Do tempo do Onça 07/03/2014
- Antero Greco - O Estado de S.Paulo
Cartola -- graúdo ou médio, calejado ou aprendiz -- gosta de apregoar profissionalismo a torto e a direito, para se mostrar antenado com os tempos que correm no futebol pelo mundo.
Na prática, porém, muitas vezes toma atitudes que o desdizem e revelam o quanto é conservador. Uma delas está na cláusula que proíbe jogador emprestado de enfrentar o clube de origem.
Veja o caso de Jadson. O moço andava amuado e encostado no São Paulo, candidato certo a esquentar banco na temporada de 2014. Conversa vai, papo vem, surge a chance de mudar de ares e se transferir para o Corinthians, que em troca despacharia Pato para o Morumbi. O centroavante custou nota alta para os alvinegros, mas também percebeu que ficaria escanteado e fora do time. Feito.
PUBLICIDADE
O acerto pareceu ideal para todo mundo. Um pra cá, outro pra lá, vida que segue e seja o que Deus quiser?
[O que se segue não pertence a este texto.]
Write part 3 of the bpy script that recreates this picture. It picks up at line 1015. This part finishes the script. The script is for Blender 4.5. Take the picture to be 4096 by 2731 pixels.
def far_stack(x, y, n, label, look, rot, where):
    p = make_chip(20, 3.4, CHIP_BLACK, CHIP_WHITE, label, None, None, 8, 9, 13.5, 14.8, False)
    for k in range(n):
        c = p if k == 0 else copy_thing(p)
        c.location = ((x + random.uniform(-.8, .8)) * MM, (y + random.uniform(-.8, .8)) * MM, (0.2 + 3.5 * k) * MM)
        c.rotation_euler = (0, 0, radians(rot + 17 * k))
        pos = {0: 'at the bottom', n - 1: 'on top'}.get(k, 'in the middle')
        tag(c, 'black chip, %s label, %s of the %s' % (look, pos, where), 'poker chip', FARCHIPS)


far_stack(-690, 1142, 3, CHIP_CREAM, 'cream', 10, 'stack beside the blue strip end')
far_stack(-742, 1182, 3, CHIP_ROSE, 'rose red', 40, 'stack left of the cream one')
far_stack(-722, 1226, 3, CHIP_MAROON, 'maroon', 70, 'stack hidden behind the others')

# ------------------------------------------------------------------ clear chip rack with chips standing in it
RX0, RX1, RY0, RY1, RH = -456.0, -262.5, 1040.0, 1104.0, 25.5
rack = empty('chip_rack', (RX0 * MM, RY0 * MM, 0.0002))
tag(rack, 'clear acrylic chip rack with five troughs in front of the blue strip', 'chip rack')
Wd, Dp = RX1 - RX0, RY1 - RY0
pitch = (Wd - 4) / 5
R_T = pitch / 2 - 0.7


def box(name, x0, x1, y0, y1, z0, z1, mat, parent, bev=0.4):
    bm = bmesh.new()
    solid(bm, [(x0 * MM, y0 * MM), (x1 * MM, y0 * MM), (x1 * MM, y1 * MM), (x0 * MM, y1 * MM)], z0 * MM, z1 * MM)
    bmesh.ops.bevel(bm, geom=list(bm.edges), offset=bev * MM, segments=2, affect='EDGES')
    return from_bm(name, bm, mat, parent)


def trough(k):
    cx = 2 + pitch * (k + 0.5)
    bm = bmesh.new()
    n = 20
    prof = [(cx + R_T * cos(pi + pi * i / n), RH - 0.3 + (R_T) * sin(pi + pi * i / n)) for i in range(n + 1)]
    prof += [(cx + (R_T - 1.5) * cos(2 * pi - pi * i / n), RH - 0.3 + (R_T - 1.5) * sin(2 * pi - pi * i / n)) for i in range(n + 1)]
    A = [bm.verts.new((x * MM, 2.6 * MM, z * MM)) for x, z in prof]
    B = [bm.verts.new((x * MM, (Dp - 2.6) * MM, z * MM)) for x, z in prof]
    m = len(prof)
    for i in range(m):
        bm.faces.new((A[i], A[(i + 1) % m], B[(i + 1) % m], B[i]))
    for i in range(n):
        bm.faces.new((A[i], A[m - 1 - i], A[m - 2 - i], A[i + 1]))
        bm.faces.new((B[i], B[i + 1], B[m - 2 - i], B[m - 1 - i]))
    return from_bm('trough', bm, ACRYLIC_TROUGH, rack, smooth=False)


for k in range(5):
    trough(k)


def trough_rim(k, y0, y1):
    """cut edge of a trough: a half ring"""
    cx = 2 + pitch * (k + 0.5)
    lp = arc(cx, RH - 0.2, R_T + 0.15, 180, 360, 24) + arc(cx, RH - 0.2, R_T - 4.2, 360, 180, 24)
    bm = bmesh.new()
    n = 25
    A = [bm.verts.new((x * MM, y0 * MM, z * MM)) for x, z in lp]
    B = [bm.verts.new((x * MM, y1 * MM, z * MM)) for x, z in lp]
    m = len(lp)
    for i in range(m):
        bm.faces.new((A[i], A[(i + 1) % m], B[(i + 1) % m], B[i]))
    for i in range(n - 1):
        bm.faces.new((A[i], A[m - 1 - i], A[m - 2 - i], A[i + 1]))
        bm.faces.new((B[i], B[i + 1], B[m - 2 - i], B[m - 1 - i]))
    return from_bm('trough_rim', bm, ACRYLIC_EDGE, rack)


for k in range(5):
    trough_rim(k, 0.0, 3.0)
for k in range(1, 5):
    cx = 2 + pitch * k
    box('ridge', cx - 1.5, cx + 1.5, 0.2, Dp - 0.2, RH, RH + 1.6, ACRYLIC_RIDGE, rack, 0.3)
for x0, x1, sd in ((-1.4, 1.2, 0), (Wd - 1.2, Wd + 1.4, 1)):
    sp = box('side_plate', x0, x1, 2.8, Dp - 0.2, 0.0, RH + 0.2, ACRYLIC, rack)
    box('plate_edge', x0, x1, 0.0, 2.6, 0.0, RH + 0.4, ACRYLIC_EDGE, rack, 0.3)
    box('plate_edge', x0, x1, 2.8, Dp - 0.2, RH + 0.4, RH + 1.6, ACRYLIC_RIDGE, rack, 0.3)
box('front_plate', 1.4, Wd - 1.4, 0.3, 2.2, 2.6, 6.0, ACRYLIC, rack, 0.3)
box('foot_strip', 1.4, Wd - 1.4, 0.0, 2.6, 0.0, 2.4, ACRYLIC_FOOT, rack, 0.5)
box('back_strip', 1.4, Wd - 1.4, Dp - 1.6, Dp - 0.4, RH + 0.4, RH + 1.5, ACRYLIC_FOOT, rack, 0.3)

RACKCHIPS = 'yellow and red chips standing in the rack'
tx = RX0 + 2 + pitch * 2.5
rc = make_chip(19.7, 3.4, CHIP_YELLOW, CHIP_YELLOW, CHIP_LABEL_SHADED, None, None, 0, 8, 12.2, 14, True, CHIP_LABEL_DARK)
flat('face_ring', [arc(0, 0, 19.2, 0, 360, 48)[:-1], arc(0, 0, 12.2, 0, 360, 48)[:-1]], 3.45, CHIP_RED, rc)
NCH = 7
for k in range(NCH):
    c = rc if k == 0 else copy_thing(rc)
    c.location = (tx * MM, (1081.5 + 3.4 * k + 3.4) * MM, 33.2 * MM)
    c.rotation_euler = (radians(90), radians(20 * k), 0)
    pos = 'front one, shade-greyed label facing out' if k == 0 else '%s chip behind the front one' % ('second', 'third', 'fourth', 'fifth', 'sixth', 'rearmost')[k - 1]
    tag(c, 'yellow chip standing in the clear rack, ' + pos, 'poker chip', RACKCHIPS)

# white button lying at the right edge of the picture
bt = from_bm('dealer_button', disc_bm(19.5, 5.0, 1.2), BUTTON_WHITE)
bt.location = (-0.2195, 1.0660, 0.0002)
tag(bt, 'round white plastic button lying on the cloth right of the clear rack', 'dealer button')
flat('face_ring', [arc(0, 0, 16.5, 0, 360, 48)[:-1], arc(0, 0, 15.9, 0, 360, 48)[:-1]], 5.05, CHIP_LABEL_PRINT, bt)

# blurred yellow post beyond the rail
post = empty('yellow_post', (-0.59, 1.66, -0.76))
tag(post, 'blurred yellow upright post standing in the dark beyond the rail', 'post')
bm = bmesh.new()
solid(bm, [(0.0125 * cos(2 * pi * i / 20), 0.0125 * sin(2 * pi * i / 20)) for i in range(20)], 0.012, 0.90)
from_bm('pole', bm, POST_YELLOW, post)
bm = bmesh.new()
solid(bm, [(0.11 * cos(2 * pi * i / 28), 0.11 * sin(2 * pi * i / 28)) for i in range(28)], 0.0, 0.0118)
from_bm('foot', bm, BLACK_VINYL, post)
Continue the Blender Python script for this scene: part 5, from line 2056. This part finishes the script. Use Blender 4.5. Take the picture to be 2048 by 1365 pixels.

Não foi bem assim. Os zelosos dirigentes decidiram colocar no papel que, no momento em que as duas equipes se encontrassem, independentemente da competição, os renegados não poderiam entrar em campo -- ou melhor, poderiam, desde que se pagasse multa de R$ 1 milhão. (O colega Victor Birner garante que a cláusula estipula 5 mi!)
Tem cabimento isso? Tanto faz se for um milhão ou se forem cinco, o absurdo só varia no valor, não na essência. Esse acordo de cavalheiros comporta diversas contradições, além de escancarar mentalidade antiga, do tempo do Onça, de quando se amarrava cachorro com linguiça e se jogava com chancas com travas de prego.
Já na largada, a primeira incongruência. Se determinado atleta não serve para o time, mesmo que momentaneamente, por que temer tê-lo pela frente?
Há o medo de que arrebente com o jogo e contribua para a derrota?
Ora, se isso acontecer, será sinal de que o sujeito se recuperou, botou os brios para fora e voltará à antiga casa revigorado. Se ele fosse imprescindível, não teria recebido sinal verde para a saída.
Ah, mas e a rivalidade entre os clubes, não conta?
Só em parte. Se fosse para levar a fundo as diferenças históricas, nem sequer se abriria negociação entre corintianos e são-paulinos.
Cada um recusaria a proposta e não se tocaria mais no assunto. Se resolveram topar -- indício de maturidade --, então que prosseguissem na abolição desse item que remonta há 60, 70 anos.
Não só. Onde entra a vontade dos jogadores, os maiores interessados na mudança de rotina?
Alguém lhes perguntou se tinham vontade de entrar em campo nessa situação?
E a necessidade dos técnicos, não vale nada?
Pato não pode jogar no Paulistão, por questão de regulamento. Mas Jadson entrou e, num piscar d'olhos se encaixou no esquema de Mano Menezes.
Virou titular rapidinho, ajustou o meio-campo e de lambuja tem marcado gols, como os dois no meio da semana. Agora vê interrompida a sequência por uma bobeira, uma superstição amadora.
Não acabou. O campeonato estadual afunda numa draga só, com público escasso, rendas esquálidas, em demonstração de apatia do consumidor.
A presença de Jadson serviria de chamariz, de atrativo para o Choque-Rei. O torcedor do Corinthians iria a campo no mínimo para mexer com os rivais.
O seguidor do São Paulo pelo menos iria pegar no pé do "traidor" (e não é). Clima para o espetáculo, dinheiro em caixa. Coisa de gente que pensa grande.
Mas preferem ficar em picuinhas dos tempos do Quarto Centenário. Depois, queixam-se de prejuízos.
O golaço
A quarta-feira teve amistosos entre seleções para deixar zonzo quem curte futebol. Todos os classificados para o Mundial testaram seus elencos, não faltaram dribles, lances e gols bonitos.
Mas o gol de placa ocorreu no Soccer City, depois dos 5 a 0 do Brasil sobre a África do Sul e veio na figura de um garotinho que invadiu o gramado para chegar perto dos jogadores da seleção.
A segurança queria impedir, mas Neymar o pegou nos braços e o fez mascote do grupo. Singelo e emocionante.